Engineering teams spend a lot of time discussing, arbitrating, choosing… and then forgetting why they made certain decisions.
The outcome is familiar:

  • the same debates come back every three months,
  • decisions get challenged without the original context,
  • onboarding depends on “the people who know,”
  • and unnecessary migrations are born from a simple loss of memory.

An ADR (Architecture Decision Record) exists to avoid that. It’s not a “big architecture doc,” nor a requirements spec: it’s a short note that captures an important decision, with just enough context to keep it understandable and reusable.


I. Where does the term ADR come from, and why “Nygard-style”?  

1) A quick historical note  

ADRs (Architecture Decision Records) became popular thanks to a post by Michael Nygard, Documenting Architecture Decisions (November 15, 2011), where he proposes a deliberately lightweight approach: recording an “architecturally significant” decision with just enough context to keep it understandable over time.

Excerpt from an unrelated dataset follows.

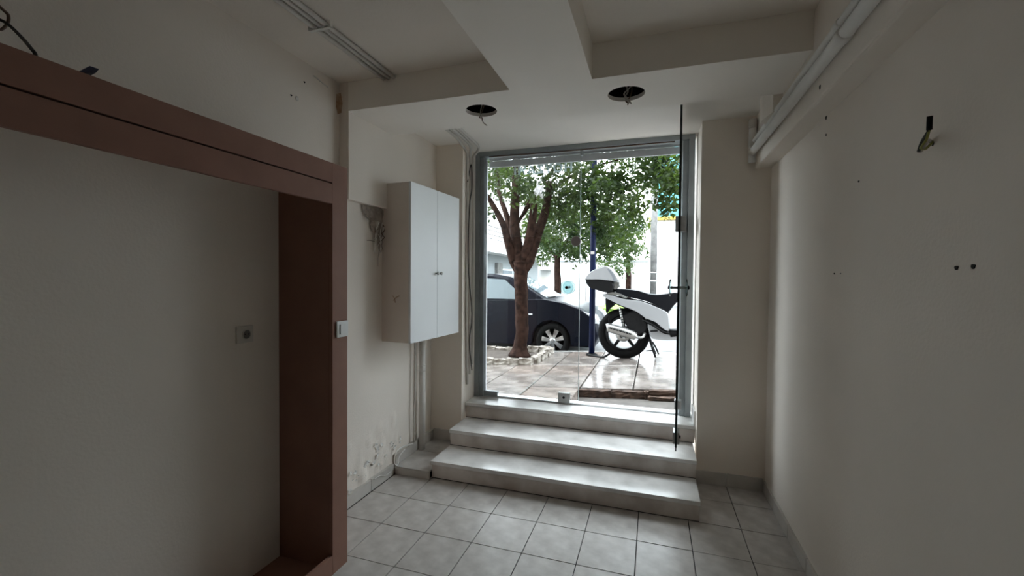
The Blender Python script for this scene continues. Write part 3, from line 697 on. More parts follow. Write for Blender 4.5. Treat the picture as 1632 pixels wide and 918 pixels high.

The template often referred to as the “Nygard ADR” (Title / Status / Context / Decision / Consequences) comes directly from that proposal and has been widely adopted by the community as a reference format.

In practice, you can say Nygard primarily popularized and standardized a simple method to preserve decision memory—hence why his name still comes up whenever people talk about ADRs.

2) What is an ADR, exactly?  

An ADR is a document (often one page max) that answers three questions:

  1. In what context are we making this decision?
  2. What are we deciding?
  3. What consequences are we accepting?

The goal isn’t to produce a “pretty” document. The goal is to make a decision:

  • replayable (you understand the reasoning),
  • stable (you avoid re-running the debate),
  • healthily contestable (if you change it, you know what you’re changing and why).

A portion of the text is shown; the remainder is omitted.